The goal of the AIVA is to replace your VCR, your DVD player, your CD audio, and your PC music-ripping tools. It can do this because it's a PC. Interact-TV built the original models on HP Pavilion PCs that ran Linux and used off-the-shelf hardware components with Interact-TV's custom software—optimized for the underlying commodity hardware—to run the whole shebang. (The final shipping product probably won't use HP computers.)

AIVA's target is the high-end audio/video (A/V) installers who would bundle the AIVA as another component in their A/V offerings. The prerelease price in the $2000 range reflects that goal. (Interact-TV expects the price will come down depending on which PC hardware provider the company chooses.)

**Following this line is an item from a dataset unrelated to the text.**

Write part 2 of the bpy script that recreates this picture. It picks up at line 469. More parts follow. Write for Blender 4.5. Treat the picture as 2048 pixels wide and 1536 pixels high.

Despite the AIVA's computer ancestry and the unit's ability to share its content with other network systems, at press time Interact-TV representatives weren't sure whether the final product would be able to access other digital media on a home network. The company did consider allowing access to NFS mounts on other computers and using Samba (an open source software—OSS—suite that provides file and print services) to access shares on Windows-based computers, but at press time, Interact-TV hadn't yet made the final call.

The first generation of the product will use standard NTSC tuner hardware, which means no High-Definition Television (HDTV), no built-in satellite, and no digital cable support. AIVA can receive an analog signal from any of the aforementioned devices or from set-top devices. But it can't receive a digital signal, so the first-generation product won't allow digital-to-digital media copying and storing (beyond CD-ripping abilities).

Given AIVA's target market, the product is more an evolutionary product than a dramatic change to the home entertainment business. It's a PC with custom software that does some cool things. But Interact-TV designed the AIVA so that installers could hide its PC-ness, burying it among the other A/V devices the customer wants and making the TV the interface.